About the author

Outside the U-Boat pens: Saint-Nazaire, March 2008

Why Saint-Nazaire?


Although we live in a world where advances in military technology seem ever more to encroach upon the realm of pure science fiction, my personal interests remain firmly directed towards the human dimension of conflict. Having been born into the bleakness and hardship of an immediate post-war United Kingdom missing so many thousands of husbands, brothers, uncles and sons, I cannot fail to be curious about the social and intellectual consequences of the involuntary transformation, in times of war, of a family-oriented, civilian population, into combatants whose lives become the property of the state and of whom actions are demanded which go against every natural instinct.

With regard to Operation CHARIOT, I have sought, by delving deep within the structure of this one, particular, military event, to illustrate the awful dichotomy that lies at the heart of war, which is that while conflict can on the one hand rob society of her best and brightest young men and women, it can also, on the other, give birth to qualities of personal courage, patriotism, comradeship and empathy so extreme and so deeply felt as to remain undiluted by the passage of time. 

On a more personal note, I am Irish-Canadian, though currently resident in England.
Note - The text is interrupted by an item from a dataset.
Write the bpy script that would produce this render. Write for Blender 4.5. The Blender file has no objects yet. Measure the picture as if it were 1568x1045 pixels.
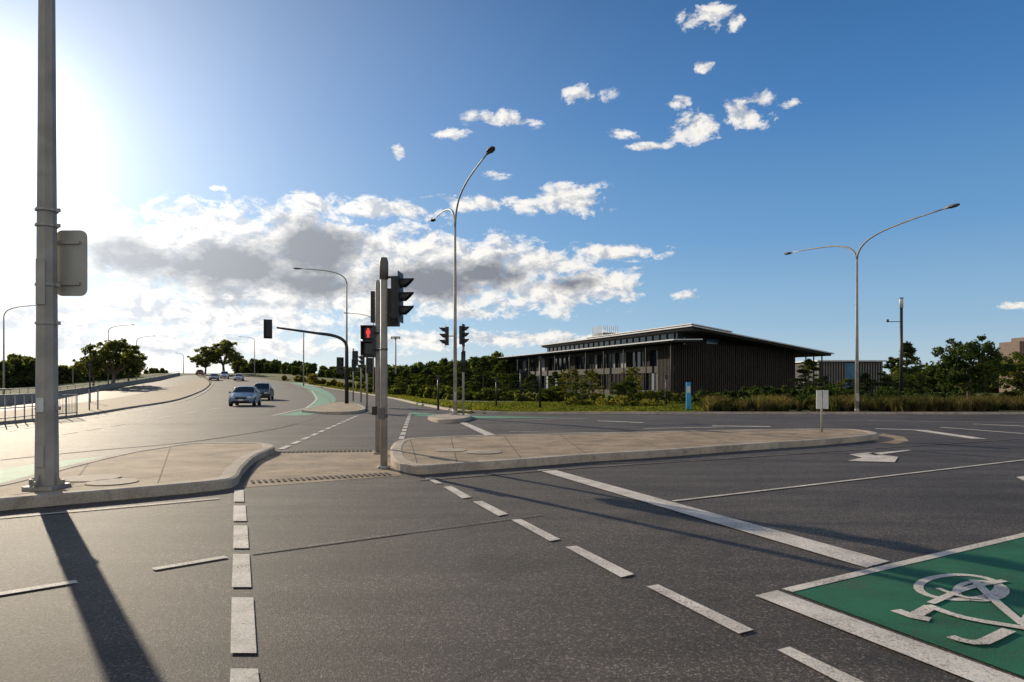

Born in Belfast, Northern Ireland, in 1946, I graduated from Trinity College, Dublin, before marrying Sandie and moving to the London area, in 1968. Having always been interested in aircraft, I worked  for several years on the civilian side of the industry - initially at the old Vickers works, built within the confines of the Brooklands racing oval, and ultimately on the Concorde project at the one-time US air base, RAF Fairford. In 1974 we moved to Canada - to Alberta initially, and then to Victoria, British Columbia where, while working as an illustrator/graphic designer, I began the research that would eventually lead me to CHARIOT and to more than a decade of personal involvement with some of the most outstanding human beings I shall ever be privileged to meet.

When I first met the 'Charioteers' - during an interview (it felt more like an interrogation!) to assess my suitability, in the basement of the Special Forces Club - they numbered well over one hundred. That was back in 1990. Now their numbers barely reach a score, the intervening years having robbed the world of all too many good men.

Within those intervening years I have written two books on the subject, provided most of the information for the Jeremy Clarkson documentary 'The Greatest Raid of All Time', assisted a number of other authors writing in a similar vein, produced a biographical documentary on the life of Captain Michael Burn, and assisted with the DeCantillon films production 'The Only One Who Knows You're Afraid' (based on the evasions from capture of Corporal George Wheeler and Lance-Corporal Robert Sims) - and yet 'the system' sill refuses stubbornly to give the raid the attention it so richly deserves, instead preferring to visit the Dambusters raid - again - and to invent a version of the Colditz Story in which the escapers were - you guessed it - American! In a recent book even the noted historian Sir Max Hastings, in referring very briefly to the raid, managed to get his basic facts wrong.

And yet, if you look at the page dealing with the wonderful 70th anniversary commemorations in Saint-Nazaire, March of 2012, and, recalling the host of lauditory comments made to the BBC following the broadcast of Jeremy's programme (most of which ran along the lines of ' how come we never heard of this amazing event before....' - it's clear that I am only one amongst a growing army of  men and women who feel strongly that recognition of the raid is long past due, and who are determined to elevate it to its rightful place in the history of World War 11.